On one hand, you're (hopefully) teaching students to think about the bombardment of advertisments they encounter each day. This is definately a good lesson and can lead to more intelligent consumers.
However, you're also fighting an uphill battle. Big corporations do not want intelligent consumers. As such, much of the advertisements produced by these corporations rely on brand imprinting and stereotyping (e.g. "Opera and Bona have a cool new red ipod so that means I'll be cool if I get one"). So, if you're trying to teach a student to think about these ads and the ads are trying to stop them from thinking, (to be overly dramatic) you've just declared war against pop-culture. I'm blabbing... but think about this:
Wouldn't it be better to teach how to think critically about "dead writers" rather than fight the pressure of pop-advertising?
Just thought I'd play devil's advocate. (Also, I needed to throw in a little left-wing anti-big-business conversation to offset your last joke.)
Oh and Mikey... don't make fun of my spelling.
Brett, thank you for responding so quickly and honestly.
I don't know that it is really an issue of making better consumers or declaring war on advertisements. Certainly education should seek to make an independant thinker, but a large part of the basis for these activities is to familiarize the students with reading meaning and making meaning with multimodal and media rhetoric. Advertisements are used because they are easy to interpret on some levels, but make rather far-reaching implications about social culture on deeper levels.

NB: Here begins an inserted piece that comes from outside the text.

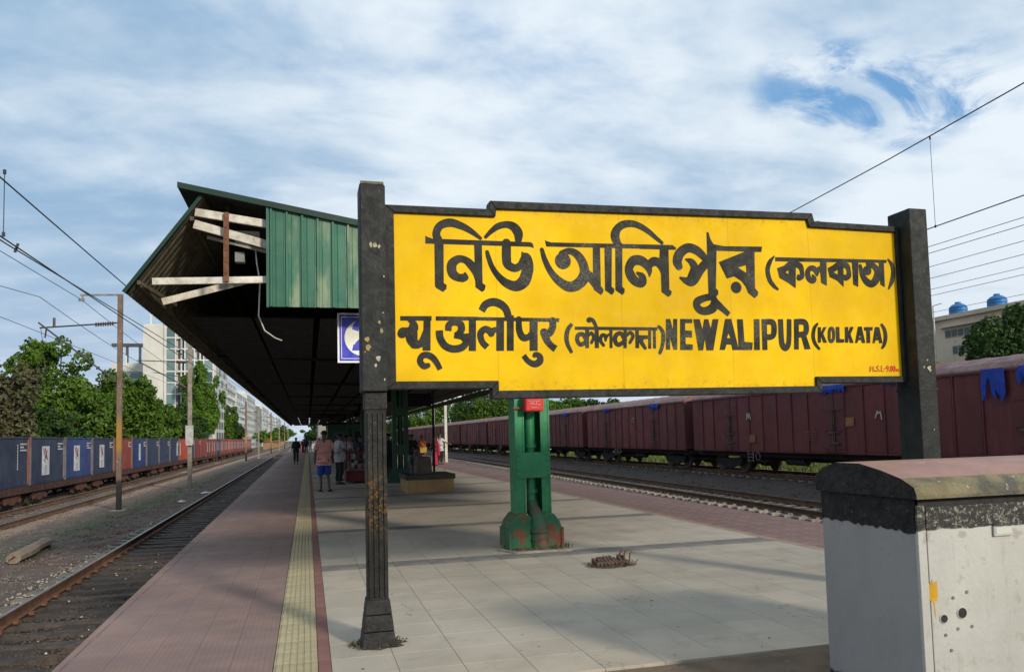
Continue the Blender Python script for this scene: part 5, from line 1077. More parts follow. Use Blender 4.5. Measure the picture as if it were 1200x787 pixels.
def tree(x, y, zb, blobs, n_, leaf, m_, label, group=None, trunk_r=.3):
    """blobs: (dx, dy, z, rx, ry, rz); leaf clumps spread near the blob surfaces, limbs run to each blob"""
    t = thing('tree', label, 'tree', (x, y, zb), 0, group)
    q = MB(); zt = blobs[0][2]-zb
    q.tube([(0,0,-.3),(.05,.03,zt*.35),(-.05,.08,zt*.62)], [trunk_r,trunk_r*.75,trunk_r*.55], 9)
    for dx, dy, z, rx_, ry_, rz_ in blobs:
        q.tube([(0,.05,zt*.35),(dx*.45,dy*.45,(zt*.35+z-zb)*.5),(dx*.9,dy*.9,z-zb)], [trunk_r*.5,trunk_r*.3,trunk_r*.1], 6)
    q.obj('trunk', m_bark, t, smooth=True)
    vol = np.array([b[3]*b[4]+b[3]*b[5] for b in blobs]); pr = vol/vol.sum(); B = np.array(blobs)
    idx = rng.choice(len(blobs), n_, p=pr); d = rng.normal(size=(n_,3)); d /= np.linalg.norm(d, axis=1)[:,None]
    # lumps on each blob: radial noise from a few random directions
    lump = np.zeros(n_)
    for kk in range(14):
        u = rng.normal(size=3); u /= np.linalg.norm(u); lump += rng.uniform(.03,.24)*np.maximum(0, (d@u-.66)/.34)**.8
    rr = (.60+.44*rng.uniform(0,1,n_)**.6)*(.84+lump)
    C = B[idx,:3]+d*rr[:,None]*B[idx,3:6]; C[:,2] -= zb
    out = d+rng.normal(size=(n_,3))*.65; out[:,2] += .35; out /= np.linalg.norm(out, axis=1)[:,None]
    a = np.cross(out, rng.normal(size=(n_,3))); a /= np.linalg.norm(a, axis=1)[:,None]; b = np.cross(out, a)
    s_ = leaf*rng.uniform(.55,1.35,n_)[:,None]
    # each clump is two crossing, bent leaf faces
    V4 = np.stack([C-a*s_*.5, C+b*s_*.32+out*s_*.08, C+a*s_*.55-out*s_*.15, C-b*s_*.32+out*s_*.05], 1)
    b2 = b*.5+out*.8; V5 = np.stack([C-b*s_*.45, C+b2*s_*.35, C+a*s_*.45+b*s_*.35, C-b2*s_*.2], 1)
    Vv = np.concatenate([V4, V5]).reshape(-1,3); nf = 2*n_
    me = bpy.data.meshes.new('crown'); me.vertices.add(len(Vv)); me.vertices.foreach_set('co', Vv.ravel())
    me.loops.add(nf*4); me.loops.foreach_set('vertex_index', np.arange(nf*4, dtype=np.int32)); me.polygons.add(nf); me.polygons.foreach_set('loop_start', np.arange(0, nf*4, 4, dtype=np.int32))
    me.update(calc_edges=True); me.materials.append(m_); ob('crown', me, t); return t
G1 = 'trees behind the container train'
def blobs(w, h, zc, n_, ry=.7):
    """uneven crown: a few big masses and many smaller ones stuck out of them"""
    out_ = [(0,0,zc-h*.05,w*.5,w*.45*ry+1,h*.36)]
    for i in range(n_):
        a = 2*math.pi*i/n_+random.uniform(-.3,.3); r = w*random.uniform(.35,.62)
        out_.append((r*math.cos(a), r*math.sin(a)*ry, zc+h*random.uniform(-.30,.20), w*random.uniform(.22,.34), w*random.uniform(.2,.3), h*random.uniform(.14,.24)))
    for i in range(n_*2):
        a = random.uniform(0,6.28); e = random.uniform(-.25,1.45); r = random.uniform(.80,1.02)
        out_.append((w*.85*r*math.cos(a)*math.cos(e), w*.85*r*math.sin(a)*math.cos(e)*ry, zc+h*.5*r*math.sin(e), w*random.uniform(.10,.18), w*random.uniform(.10,.18), h*random.uniform(.06,.12)))
    return out_
tree(-23.0, 64, -2, blobs(4.6, 7.6, 4.6, 9), 6500, .40, m_leaf2, 'big brownish grey-leaved tree at the far left, thinning at its top', G1, .4)
tree(-22.6, 80, -2, blobs(6.6, 10.5, 5.9, 10), 11000, .42, m_leaf1, 'big rounded green tree left of the nearest mast', G1, .4)
tree(-19.2, 88, -2, blobs(5.0, 8.0, 4.9, 9), 8000, .42, m_leaf1, 'green tree behind and right of the nearest mast', G1, .35)
tree(-23.5, 60, -2, blobs(4.2, 3.6, 1.6, 8), 4500, .34, m_leaf3, 'low bright green shrubby tree at the far left above the containers', G1, .2)
tree(-19.5, 68, -2, blobs(3.8, 4.4, 2.2, 8), 4500, .34, m_leaf4, 'low dark tree above the placarded containers', G1, .2)
tree(-18.9, 106, -2, blobs(4.4, 6.0, 3.9, 8), 6500, .42, m_leaf1, 'green tree in front of the white glazed block, left half', G1, .3)
tree(-18.0, 122, -2, blobs(4.4, 6.0, 4.0, 8), 6500, .45, m_leaf4, 'darker green tree in front of the white glazed block', G1, .3)
tree(-18.2, 146, -2, blobs(4.3, 13.5, 8.8, 10), 10500, .5, m_leaf3, 'tall bright green tree right of the second mast', G1, .4)
tree(-17.6, 168, -2, blobs(4.5, 8.0, 5.5, 9), 6500, .5, m_leaf1, 'green tree at the foot of the long apartment row', G1, .35)
tree(-17.8, 198, -2, blobs(4.2, 5.5, 3.4, 8), 4000, .55, m_leaf4, 'small dark tree far behind the end of the container train', G1, .3)
tree(-16.5, 330, -2, blobs(6, 5, 3.0, 8), 2500, .8, m_leaf3, 'distant yellow-green tree beside the far track', G1, .3)
tree(-13, 420, -2, blobs(8, 8, 4.5, 8), 2500, 1.0, m_leaf1, 'farthest green tree near the vanishing point of the tracks', G1, .4)
G3 = 'distant trees beyond the end of the platform'
tree(6, 395, -1, blobs(11, 10, 5, 9), 3500, 1.0, m_leaf4, 'dark distant tree closing the view under the canopy, behind the walking people', G3, .4)
tree(24, 380, -1, blobs(13, 10, 5, 9), 3500, 1.0, m_leaf1, 'distant tree closing the view under the canopy, right of the dark one', G3, .4)
tree(44, 372, -1, blobs(12, 11, 5, 9), 3500, 1.0, m_leaf4, 'distant dark tree beyond the end of the maroon train', G3, .4)
G2 = 'trees behind the maroon wagons'
tree(41.5, 37.0, -1, blobs(4.2, 6.2, 5.2, 12), 9000, .26, m_leaf4, 'dark dense tree in front of the beige building on the right', G2, .3)
tree(44.5, 35.0, -1, blobs(3.4, 4.0, 4.2, 8), 4000, .26, m_leaf1, 'lighter green tree at the right edge of the photo', G2, .25)
tree(36.5, 38.7, -1, blobs(1.9, 2.6, 4.4, 7), 1500, .22, m_leaf3, 'small bright green tree just right of the right sign post', G2, .15)
for i, (x, y, w, h, zc, m_) in enumerate(((34,235,9,9,6.5,m_leaf1),(36,200,9,10,6.5,m_leaf3),(38,172,8,10,6.6,m_leaf4),(38,148,8,9,5.6,m_leaf1),(38,128,7,7,4.6,m_leaf3),(37,108,6,5.0,4.0,m_leaf1),(36,92,5,4.5,3.4,m_leaf4),(34,300,12,9,6,m_leaf4))):
    tree(x, y, -1, blobs(w, h, zc, 9), 5000, .55 if y > 120 else .4, m_, ['green tree above the wagons, left of the dangling post', 'bright green tree under the board bottom left of the green column', 'dark green tree seen just below the stepped lower edge of the board', 'green tree behind the wagons just left of the green column', 'bright green tree right behind the green column', 'low green tree above the third wagon, right of the green column', 'low dark tree just under the board, right of the green column', 'farthest dark tree at the end of the maroon train'][i], G2, .3)
# rough grass beyond the wagons and along the left yard
m_grass = leafmat('grass', (.075,.105,.02), (.11,.15,.03), (.15,.17,.05))
def grass(name, xr, yr, n_, h, label):
    x = rng.uniform(*xr, n_); y = rng.uniform(*yr, n_); z = GZ(x); a = rng.uniform(0,6.28,n_); hh = h*rng.uniform(.4,1.2,n_); w = .02+.05*rng.uniform(0,1,n_)
    dx, dy = np.cos(a), np.sin(a)
    Vv = np.stack([np.stack([x-dx*w, y-dy*w, z], -1), np.stack([x+dx*w, y+dy*w, z], -1), np.stack([x+dy*hh*.5+dx*w*.3, y-dx*hh*.5, z+hh], -1)], 1).reshape(-1,3)
    me = bpy.data.meshes.new(name); me.from_pydata(Vv.tolist(), [], np.arange(n_*3).reshape(-1,3).tolist()); me.materials.append(m_grass); me.update(); tag(ob(name, me), label, 'grass', kind='stuff')
grass('grass', (22.5,34), (18,80), 16000, .38, 'yellow-green grass seen under the maroon wagons')
grass('grass', (-12.6,-11.3), (36,120), 5000, .16, 'thin grass strip along the container train track')
grass('grass', (-7.6,-5.6), (24,60), 500, .05, 'sparse weeds on the ballast between the masts')

# ================================================================ BUILDINGS
m_crm = mat('cream_render', (.58,.57,.52), (.50,.49,.45), .25, .85, spots=(.36,.33,.28), sscale=1.2, samt=.62)
m_wht = mat('white_render', (.62,.63,.62), (.52,.53,.52), .25, .85)
m_teal = mat('teal_glass', (.07,.135,.14), (.11,.19,.19), .3, .15, spec=.7, vary=.25)
m_tealp = mat('pale_teal_panel', (.26,.36,.36), (.17,.25,.25), .3, .4, vary=.2)
m_drk = mat('dark_opening', (.06,.06,.065), (.10,.095,.09), .4, .4)
m_grey = mat('grey_render', (.30,.29,.27), (.24,.23,.21), .3, .85)
b = thing('glazed_tower_block', 'white high-rise block with a grid of teal glass bays rising behind the trees', 'building', (-28.6, 150, -2))
TOWER = b; q = MB(); q.box(0,12.2,.6,22,0,25.2); q.obj('wall', m_crm, b)
q = MB(); q.box(-.0,3.5,0,.62,0,25.0); q.box(3.5,3.9,-.3,.62,0,25.6); q.obj('blank_wall', m_crm, b)
Hf = 2.05; Bw = 1.6
for r_ in range(12):
    q = MB(); q.box(3.9,12.0,-.28,.02,r_*Hf+.0,r_*Hf+.22); q.obj('floor_band', m_wht, b)
    for c_ in range(5):
        x0 = 4.0+c_*Bw; z0 = r_*Hf+.24; z1 = (r_+1)*Hf-.02; kd = (c_+2*(r_//2)) % 4
        q = MB()
        if kd in (0, 2):
            q.box(x0,x0+1.36,-.14,.0,z0,z1); q.obj('window_bay', m_teal if (r_+c_) % 3 else m_tealp, b)
        else:
            q.box(x0+.2,x0+.52,.45,.598,z0+.2,z1); q.box(x0+.85,x0+1.3,.45,.598,z0+.2,z1); f_ = q.obj('window', m_drk, b)
            q = MB(); q.box(x0+.7,x0+.9,-.1,.59,z0,z1); q.obj('mullion', m_wht, f_)
for c_ in range(6):
    q = MB(); x0 = 3.75+c_*Bw; q.box(x0,x0+.2,-.34,.0,0,25.0); q.obj('pier', m_wht, b)
q = MB()
for c_ in range(6): q.box(1+c_*2,1.25+c_*2,.8,1.05,25.2,26.8)
q.box(.9,11.4,.8,1.1,26.8,27.05); q.box(6,10,4,9,25.2,28); q.obj('roof_frame', m_wht, b)
b = thing('stepped_block', 'lower pale block with teal windows and an open roof frame left of the glazed tower', 'building', (-38.3, 170, -2))
q = MB(); q.box(0,11,0,12,0,20.0); q.obj('wall', m_crm, b)
q = MB(); q.box(2.6,2.9,-.1,.1,0,21.5); q.box(.2,10,-.2,.3,18.2,18.5); q.box(.2,10,-.1,.3,11.5,11.8); q.obj('floor_band', m_wht, b)
for r_ in range(6):
    for c_, (x0, w_) in enumerate(((.3,1.0),(3.6,2.2),(6.4,2.6))):
        q = MB(); q.box(x0,x0+w_,-.08,.05,9.6+r_*1.45,10.7+r_*1.45); q.obj('window', m_teal if c_ < 2 else m_tealp, b)
q = MB()
for x in (2.6,5.0,9.8): q.box(x,x+.45,.3,.8,20,23.6)
q.box(.0,11,.0,1.4,23.4,24.0); q.obj('roof_frame', m_drk, b)
for r_ in range(11):
    for c_ in range(5): q = MB(); q.box(12.15,12.26,2.2+c_*4,4.6+c_*4,r_*2.05+1.9,r_*2.05+3.3); q.obj('window', m_teal if (r_+c_) % 2 else m_drk, TOWER)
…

Furthermore, you must think of writing and reading rhetoric as something everyone must learn to do, not just "humanities people." An Introductory Comp. class may be attended by students whose future lies in the advertising industry. In essence, you can expect to teach some students to use the very rhetoric you may inspire them to look at critically.
Ideally, you inspire all your students to think critically about this media and therefore build a future where people are less likely to respond to a system designed to remove thought from the buying process; however, I am not going to lie and play the dough-eyed optimist. Yes, I'd like all of my students to become aware of the influence of these forms of media for the practical purpose of building a more intelligent population, but my job is to give them the skills to use the power of media, not to make them hate capitolism--although to raise a critical awareness of the problems with the system is not a bad move. I suppose the line is subtly drawn between making them aware of and critical of the rhetoric at work and making them dislike the system altogether.

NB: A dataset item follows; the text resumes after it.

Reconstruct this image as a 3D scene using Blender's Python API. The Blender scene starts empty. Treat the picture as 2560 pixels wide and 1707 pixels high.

All in all, I think that there must be room for "traditional" literary analysis and the more contemporary brand. I don't think that one is better than the other. Certainly our more traditional literary texts are more skillfully wrought than the average advertisement--that is not the issue. Perhaps, the media are not equal, but the importance of making meaning from each is of equal importance in the newly connected world.
OH I GOT A COMMENT FOR YOU! First I would like to say that I agree with Mike.... and Brett.

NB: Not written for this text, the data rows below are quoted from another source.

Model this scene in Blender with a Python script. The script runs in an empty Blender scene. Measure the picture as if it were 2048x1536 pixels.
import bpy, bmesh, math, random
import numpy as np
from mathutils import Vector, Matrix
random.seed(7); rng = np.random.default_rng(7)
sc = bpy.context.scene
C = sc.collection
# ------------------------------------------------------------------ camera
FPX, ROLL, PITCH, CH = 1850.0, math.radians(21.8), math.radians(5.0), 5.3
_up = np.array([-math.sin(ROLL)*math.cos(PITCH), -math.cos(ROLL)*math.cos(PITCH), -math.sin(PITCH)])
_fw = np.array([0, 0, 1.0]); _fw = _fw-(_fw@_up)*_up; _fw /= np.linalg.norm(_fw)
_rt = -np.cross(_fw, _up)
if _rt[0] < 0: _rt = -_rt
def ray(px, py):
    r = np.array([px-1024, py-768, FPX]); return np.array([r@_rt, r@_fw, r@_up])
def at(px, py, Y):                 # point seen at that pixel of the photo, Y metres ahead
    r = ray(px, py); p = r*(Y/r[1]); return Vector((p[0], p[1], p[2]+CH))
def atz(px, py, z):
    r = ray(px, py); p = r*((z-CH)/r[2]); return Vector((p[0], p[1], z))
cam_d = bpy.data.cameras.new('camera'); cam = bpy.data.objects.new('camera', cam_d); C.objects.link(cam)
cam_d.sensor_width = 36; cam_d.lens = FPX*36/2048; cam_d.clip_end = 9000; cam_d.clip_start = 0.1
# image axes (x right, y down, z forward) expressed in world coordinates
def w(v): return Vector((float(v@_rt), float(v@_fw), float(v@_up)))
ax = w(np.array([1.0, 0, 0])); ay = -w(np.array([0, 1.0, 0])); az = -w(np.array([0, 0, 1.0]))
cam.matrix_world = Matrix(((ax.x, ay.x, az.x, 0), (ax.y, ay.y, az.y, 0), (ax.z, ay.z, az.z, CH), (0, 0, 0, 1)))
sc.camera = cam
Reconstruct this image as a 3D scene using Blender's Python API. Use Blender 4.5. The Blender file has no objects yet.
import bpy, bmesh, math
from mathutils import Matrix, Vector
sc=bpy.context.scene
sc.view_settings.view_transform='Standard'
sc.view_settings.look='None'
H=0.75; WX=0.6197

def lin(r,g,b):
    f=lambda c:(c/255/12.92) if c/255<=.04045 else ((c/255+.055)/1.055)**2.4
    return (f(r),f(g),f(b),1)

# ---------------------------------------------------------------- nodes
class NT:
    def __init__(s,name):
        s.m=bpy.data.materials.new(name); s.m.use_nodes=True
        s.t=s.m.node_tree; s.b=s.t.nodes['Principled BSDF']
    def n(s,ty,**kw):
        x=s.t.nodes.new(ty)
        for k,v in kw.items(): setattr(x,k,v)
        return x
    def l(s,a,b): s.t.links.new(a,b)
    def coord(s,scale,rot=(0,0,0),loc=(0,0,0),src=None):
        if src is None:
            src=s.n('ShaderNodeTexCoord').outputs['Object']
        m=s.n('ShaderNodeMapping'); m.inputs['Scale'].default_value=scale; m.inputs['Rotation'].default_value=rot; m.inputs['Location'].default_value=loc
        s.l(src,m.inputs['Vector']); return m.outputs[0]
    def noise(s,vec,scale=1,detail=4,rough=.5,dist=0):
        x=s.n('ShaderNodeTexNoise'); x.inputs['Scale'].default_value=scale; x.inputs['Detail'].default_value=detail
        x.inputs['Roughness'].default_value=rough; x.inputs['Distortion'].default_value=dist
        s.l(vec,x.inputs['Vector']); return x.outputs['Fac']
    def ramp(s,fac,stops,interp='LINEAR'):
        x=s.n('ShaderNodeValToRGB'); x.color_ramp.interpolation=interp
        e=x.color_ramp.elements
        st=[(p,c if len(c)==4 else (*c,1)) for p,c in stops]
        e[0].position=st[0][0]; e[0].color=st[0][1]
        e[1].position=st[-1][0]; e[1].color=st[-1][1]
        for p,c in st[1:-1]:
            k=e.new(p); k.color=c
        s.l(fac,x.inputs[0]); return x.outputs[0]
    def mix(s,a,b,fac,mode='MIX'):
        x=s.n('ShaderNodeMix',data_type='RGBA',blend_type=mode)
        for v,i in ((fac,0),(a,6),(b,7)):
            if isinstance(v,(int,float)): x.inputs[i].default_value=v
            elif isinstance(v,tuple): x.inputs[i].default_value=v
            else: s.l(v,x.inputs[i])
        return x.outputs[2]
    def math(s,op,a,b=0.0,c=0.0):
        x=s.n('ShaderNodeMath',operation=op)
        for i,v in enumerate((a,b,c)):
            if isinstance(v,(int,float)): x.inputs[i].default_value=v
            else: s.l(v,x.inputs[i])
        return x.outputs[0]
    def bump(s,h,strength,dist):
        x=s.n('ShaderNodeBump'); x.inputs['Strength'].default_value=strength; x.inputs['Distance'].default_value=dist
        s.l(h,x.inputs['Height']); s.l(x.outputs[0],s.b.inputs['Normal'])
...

I think that it is important for students to be able to look at pop culture ads objectively, because it will probably be easier for them to relate to and analyze in a meaning full way. Since it is easier they will build confidence and be able to tackle harder tasks better, as well as being able building skills more quickly. Also if you start with an activity like this it is more likely to engage a student to get them emotionally involved with the class (as apposed to dead writers). Next I agree with Brett, humanities are girly, and when I write up a 20 page technical document I am proud of my 1000 spelling errors and the fact that I haven't actually used any complete sentences. Communications is important in technical fields, but it gets seriously compromised... because it doesn't affect our pay scale enough, and it isn't economical for me to proofread (generally). If someone wants to know what my scratch means, they can come find me (and if they fire me... well, who cares if they can't read it). Man, it would be nice to be able to communicate effectively without effort though, I just talked to a co-worker about that today.